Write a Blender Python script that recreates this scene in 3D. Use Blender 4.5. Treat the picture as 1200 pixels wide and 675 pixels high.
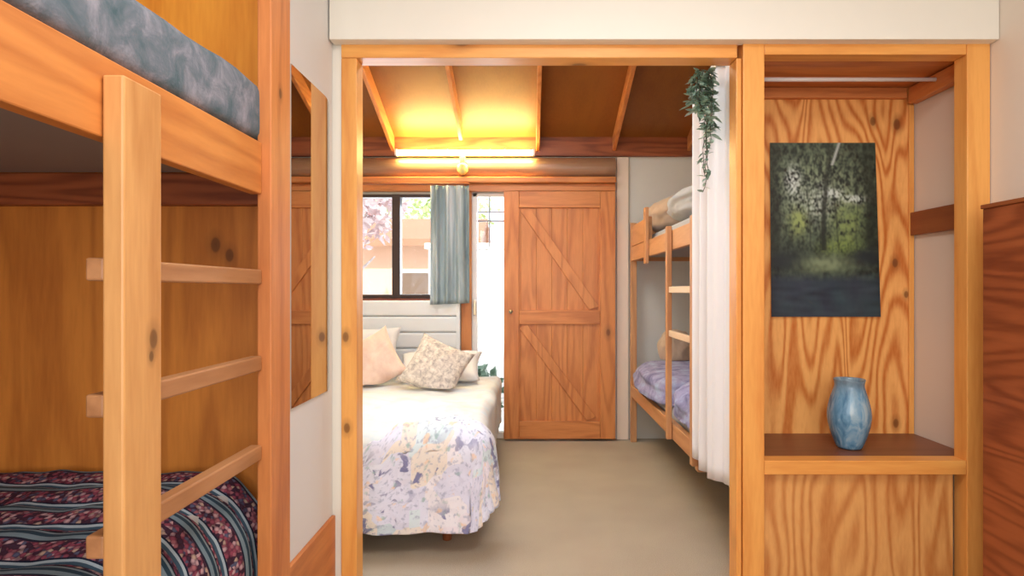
import bpy, bmesh, math, random
from mathutils import Vector, Matrix, Euler, noise
random.seed(7)
for o in list(bpy.data.objects): bpy.data.objects.remove(o)
S = bpy.context.scene
C = S.collection
PI = math.pi

# ------------------------------------------------------------------ camera, world, lights, exposure
cam_d = bpy.data.cameras.new('camera'); cam = bpy.data.objects.new('camera', cam_d); C.objects.link(cam)
cam.location = (0, 0, 1.2); cam.rotation_euler = (PI/2, 0, 0)
cam_d.sensor_width = 36; cam_d.sensor_fit = 'HORIZONTAL'; cam_d.lens = 21.0
cam_d.shift_x = -20/1200; cam_d.shift_y = 2.5/1200; cam_d.clip_start = .02
S.camera = cam
S.view_settings.view_transform = 'Standard'; S.view_settings.look = 'None'
S.view_settings.gamma = 1; S.view_settings.use_curve_mapping = False
S.view_settings.exposure = 0.42

w = bpy.data.worlds.new('world'); S.world = w; w.use_nodes = True
bg = w.node_tree.nodes['Background']
bg.inputs[0].default_value = (0.80, 0.90, 1.0, 1); bg.inputs[1].default_value = 1.7

def light(name, typ, loc, rot, energy, color=(1,1,1), size=None, size_y=None, angle=None, spread=None):
    d = bpy.data.lights.new(name, typ); d.energy = energy; d.color = color
    if typ == 'AREA':
        d.shape = 'RECTANGLE'; d.size = size; d.size_y = size_y
        if spread: d.spread = spread
    if typ == 'SUN': d.angle = angle
    o = bpy.data.objects.new(name, d); C.objects.link(o)
    o.location = loc; o.rotation_euler = rot
    return o
light('sun', 'SUN', (0,0,8), (math.radians(48), 0, math.radians(-15)), 4.5, (1,.93,.84), angle=.02)
# added fill light behind the camera, in front of the solid rear wall
light('rear_fill', 'AREA', (0, -1.35, 1.55), (math.radians(90), 0, 0), 44, (.90,.95,1), 2.2, 1.5)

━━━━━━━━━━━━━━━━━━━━

What the task asks: Collect each line containing the string "scene".

Exercise result:
Write a Blender Python script that recreates this scene in 3D. Use Blender 4.5. Treat the picture as 1200 pixels wide and 675 pixels high.
S = bpy.context.scene